There are a couple of small flaws in my plan: I've got gaps. Two small ones to be precise, but ones that I shall have to overcome in some fashion. I'm sure someone would have pointed it out sooner or later, so a pre-emptive confession is always the best option.
The map above shows the first problem: the Peak District National Park, shaded in green. To the west lies the Stagecoach Manchester company, and to the east is Barnsley, Sheffield and Chesterfield, with 555 square miles of sparsely populated countryside between the two. Manchester buses make it as far east as Glossop and Hayfield, whilst on the other side there are services as far west as Holmfirth, Peniston [sic], Stocksbridge and Matlock. When I was about 16, a friend and I cycled from Hadfield to Holmfirth, over the Woodhead Pass – or as I prefer to think of it, Royston Vasey to Last of the Summer Wine. It's pretty desolate moorland with nary a soul for miles.
Back in 2005 when I was idly musing on the internet, there was actually a way across. Stagecoach East Midlands, as the Chesterfield operations were then known, operated a Saturday only service 373 from Glossop over Snake Pass to Ladybower Reservoir, from where it was possible to change onto service 274 to Sheffield. Both services are today operated by TM Travel, under contract to Derbyshire County Council, so of no use to me now.
This other map shows my second problem: getting from Grantham to Peterborough. Lincolnshire services run as far south as Grantham and Boston, but Cambridgeshire services only reach as far north as Spalding and Market Deeping. Lincolnshire RoadCar, the company that was bought by Stagecoach in 2005, has at times operated into Peterborough, and even had a depot in Grantham – but alas no more. Today, services in this part of Lincolnshire are in the hands of Centrebus, Brylaine, and the wonderfully idiosyncratic Delaine.

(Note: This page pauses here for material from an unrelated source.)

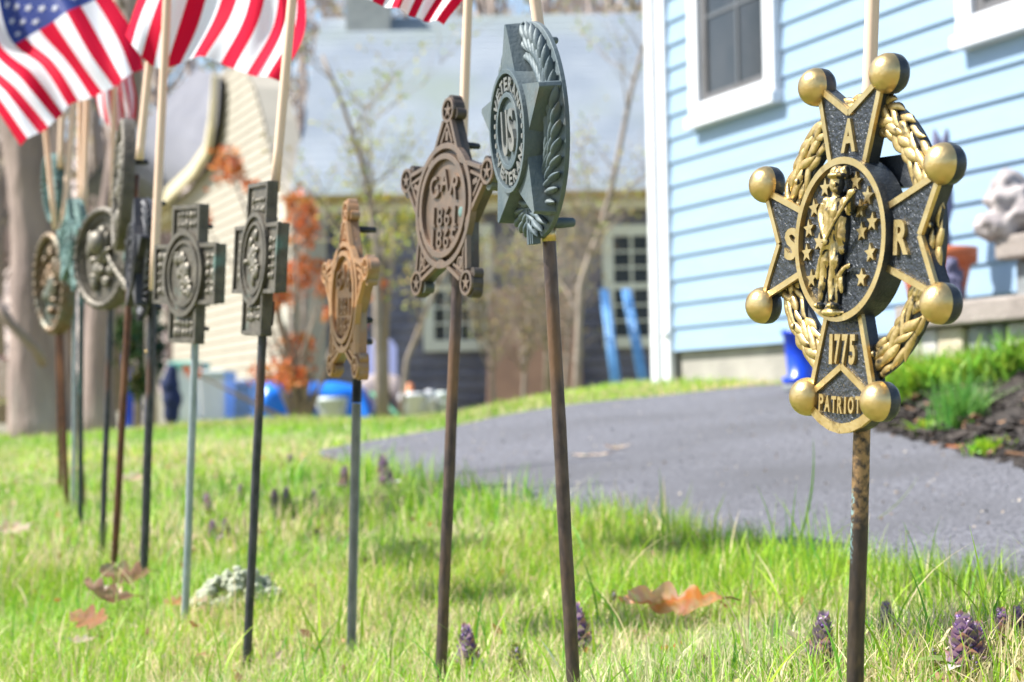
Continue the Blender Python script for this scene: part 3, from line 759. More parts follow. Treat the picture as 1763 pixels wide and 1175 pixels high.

Thankfully, I've one solution that will solve both problems: for these small sections of route, I'm going to catch the train. Specifically, the Stagecoach franchise East Midlands Trains which operates both Stockport–Sheffield (44 minutes journey time) and Grantham–Peterborough (34 mins). It's not an ideal solution, but hopefully you'll agree that it's in the spirit of the challenge.